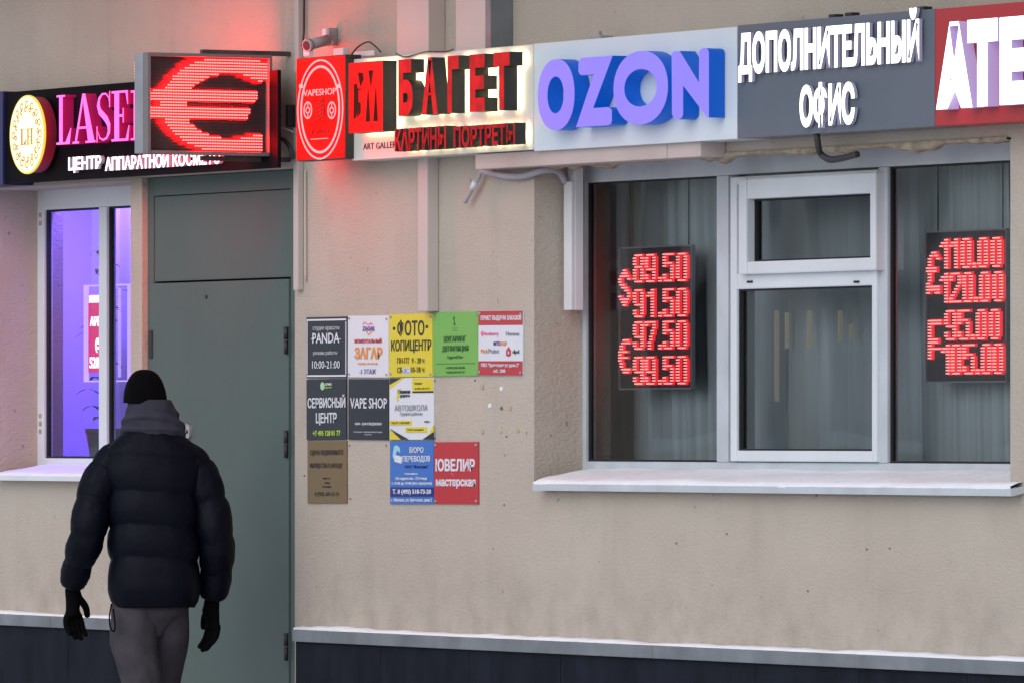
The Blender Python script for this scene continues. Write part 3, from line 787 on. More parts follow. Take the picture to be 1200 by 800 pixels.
# ------------------------------------------------------------------ ducts, boxes, cables
def duct(name, label, px0, px1, pxs, py0, py1, m='duct', y1=-.001, bev=.003):
    """a duct whose front shows px0..px1 and whose side reaches px s on the wall"""
    # find depth: side width in px / (sin) -> metres
    d = (pxs - px1) / (F / _t(px1, 0) * math.sin(TH - (px1 - 600) / F))
    bm = NB(); m_ = (px0 + px1) / 2
    box(bm, X(px0, -d), X(px1, -d), -d, y1, Z(m_, py1, -d), Z(m_, py0, -d), 0, bev)
    o = obj(name, bm, m, None, origin=(X(m_, 0), 0, Z(m_, py1, -d)))
    return tag(o, label, 'duct')
duct('ventilation_duct', 'broad flat beige duct rising from behind the letter Б', 464.8, 502, 522, -160, 75)
duct('ventilation_duct', 'beige duct with a grey seam rising behind the letters Е and Т', 534, 568.5, 594.5, -160, 66)
duct('cable_duct', 'short beige duct running down from the framing sign to the plaques', 489.5, 500.8, 514.5, 170, 365)
duct('cable_duct', 'slim beige cable duct beside the door, below the red light box', 343.5, 349, 356, 150, 340)
duct('cable_duct', 'slim beige cable duct above the red light box', 344.5, 349.5, 355.5, -160, 85)
bm = NB(); pbox(bm, 569, 575, -160, 64, -.088, -.002); tag(obj('steel_pipe', bm, 'flashing', None, origin=(X(572), 0, 2.6)), 'thin grey strip along the right duct above the cream sign', 'pipe')
def cable(name, label, pts, r, m='cable', cat='cable'):
    bm = NB(); tube(bm, pts, r, 8); p = pts[0]
    return tag(obj(name, bm, m, None, origin=tuple(p)), label, cat)
cable('power_cable', 'thin dark cable running down the wall above the security camera', [P(357, -60, -.012), P(356.5, 20, -.012), P(356.2, 38, -.012), P(354, 55, -.02)], .004)
cable('conduit_rod', 'thin rod along the slim duct between door and plaques', [P(357.8, 200, -.008), P(357.8, 260, -.008), P(358, 330, -.008)], .0035, 'duct', 'conduit')
# security camera on the light box
t = thing('security_camera', 'small white bullet camera on top of the red light box', 'camera', tuple(P(372, 64, -.1)))
dirv = (Vector((CX, -DIST, EYE + 2)) - P(372, 52, -.1)); dirv.z = -1.2; dirv = Vector((-.10, -.98, -.12)).normalized()
c0 = P(384, 47, -.075); c1 = P(360.5, 53.5, -.17)
ax = (c1 - c0).normalized()
bm = NB(); tube(bm, [c0, c1], .019, 20); obj('body', bm, 'greyplastic', t)
bm = NB(); tube(bm, [c1 - ax * .012, c1 + ax * .006], .0225, 24); bz = obj('bezel', bm, 'alu', t)
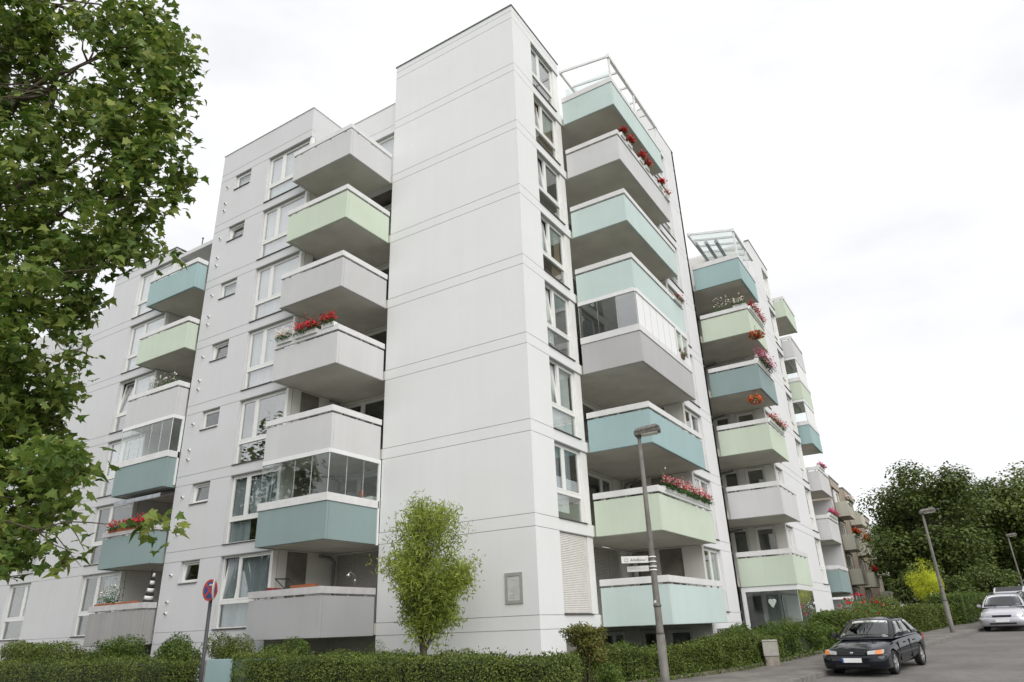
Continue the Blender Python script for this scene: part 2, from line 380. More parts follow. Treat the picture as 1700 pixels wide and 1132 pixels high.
■ ■ ■ ■ ■
> [WHAT IS ASKED]: Print the records above exactly as they stand, but leave out the pictures.

> [RESPONSE TO THE TASK]:
The Blender Python script for this scene continues. Write part 3, from line 787 on. More parts follow. Take the picture to be 1200 by 800 pixels.
# ------------------------------------------------------------------ ducts, boxes, cables
def duct(name, label, px0, px1, pxs, py0, py1, m='duct', y1=-.001, bev=.003):
    """a duct whose front shows px0..px1 and whose side reaches px s on the wall"""
    # find depth: side width in px / (sin) -> metres
    d = (pxs - px1) / (F / _t(px1, 0) * math.sin(TH - (px1 - 600) / F))
    bm = NB(); m_ = (px0 + px1) / 2
    box(bm, X(px0, -d), X(px1, -d), -d, y1, Z(m_, py1, -d), Z(m_, py0, -d), 0, bev)
    o = obj(name, bm, m, None, origin=(X(m_, 0), 0, Z(m_, py1, -d)))
    return tag(o, label, 'duct')
duct('ventilation_duct', 'broad flat beige duct rising from behind the letter Б', 464.8, 502, 522, -160, 75)
duct('ventilation_duct', 'beige duct with a grey seam rising behind the letters Е and Т', 534, 568.5, 594.5, -160, 66)
duct('cable_duct', 'short beige duct running down from the framing sign to the plaques', 489.5, 500.8, 514.5, 170, 365)
duct('cable_duct', 'slim beige cable duct beside the door, below the red light box', 343.5, 349, 356, 150, 340)
duct('cable_duct', 'slim beige cable duct above the red light box', 344.5, 349.5, 355.5, -160, 85)
bm = NB(); pbox(bm, 569, 575, -160, 64, -.088, -.002); tag(obj('steel_pipe', bm, 'flashing', None, origin=(X(572), 0, 2.6)), 'thin grey strip along the right duct above the cream sign', 'pipe')
def cable(name, label, pts, r, m='cable', cat='cable'):
    bm = NB(); tube(bm, pts, r, 8); p = pts[0]
    return tag(obj(name, bm, m, None, origin=tuple(p)), label, cat)
cable('power_cable', 'thin dark cable running down the wall above the security camera', [P(357, -60, -.012), P(356.5, 20, -.012), P(356.2, 38, -.012), P(354, 55, -.02)], .004)
cable('conduit_rod', 'thin rod along the slim duct between door and plaques', [P(357.8, 200, -.008), P(357.8, 260, -.008), P(358, 330, -.008)], .0035, 'duct', 'conduit')
# security camera on the light box
t = thing('security_camera', 'small white bullet camera on top of the red light box', 'camera', tuple(P(372, 64, -.1)))
dirv = (Vector((CX, -DIST, EYE + 2)) - P(372, 52, -.1)); dirv.z = -1.2; dirv = Vector((-.10, -.98, -.12)).normalized()
c0 = P(384, 47, -.075); c1 = P(360.5, 53.5, -.17)
ax = (c1 - c0).normalized()
bm = NB(); tube(bm, [c0, c1], .019, 20); obj('body', bm, 'greyplastic', t)
bm = NB(); tube(bm, [c1 - ax * .012, c1 + ax * .006], .0225, 24); bz = obj('bezel', bm, 'alu', t)
Continue the Blender Python script for this scene: part 2, from line 380. More parts follow. Treat the picture as 1700 pixels wide and 1132 pixels high.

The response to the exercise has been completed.